Growing Communities in Hackney - Food Hero

Posted by Kath Dalmeny Policy Director at Sustain

23rd Oct 2012

Julie Brown and the team at Growing Communities in Hackney are paving the way with a locally run social enterprise

I'd like to nominate as a GROW food hero the AMAZING team at Growing Communities in Hackney and in particular their inspirational director and tireless local food hero, Julie Brown.

Growing Communities has been running for about 15 years. They are a thriving social enterprise feeding more than 3,500 people a week with sustainably produced food from local farmers, Hackney-grown salad and Fairtrade certified fruit, to support farmers from developing countries as well.

The not-for-profit social enterprise is run by a fabulous team of people who work incredibly hard to make a nearly £0.5m turnover food trading enterprise successful.  Even in the recession, it is going from strength to strength. They really are an inspiration.

Growing Communities runs a box scheme (packing well over 1,000 bags of fruit and veg a week) and the only certified organic farmers' market in the UK.  They also run an urban food growing apprentice scheme and other volunteering and education programmes. 

As well as feeding local people with local and sustainably produced food, Growing Communities also helps create good jobs in food distribution in East London, and reliable incomes for small-scale local farmers, who they are dedicated to supporting. Growing Communities has also recently launched a national Start-up Programme to train communities in running sustainable food distribution schemes that support farmers and can cross-subsidise other community work, by providing expert mentoring to help replicate the success of Growing Communities and help more communities take back control of their food.

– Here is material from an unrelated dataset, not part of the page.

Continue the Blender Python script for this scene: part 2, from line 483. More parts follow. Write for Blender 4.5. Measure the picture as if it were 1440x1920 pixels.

So - very excitingly - there are now new community food trading enterprises operating in Burnley, Margate, Herne Hill, Kentish Town and Manchester, working with the Growing Communities model, meaning that these communities are now building resilient community food trading schemes that can be economically viable as well as environmentally sustainable and involving farmers and the community.

This is the way we can change the world in a thoroughly enjoyable way, and feed ourselves and our families really well to boot!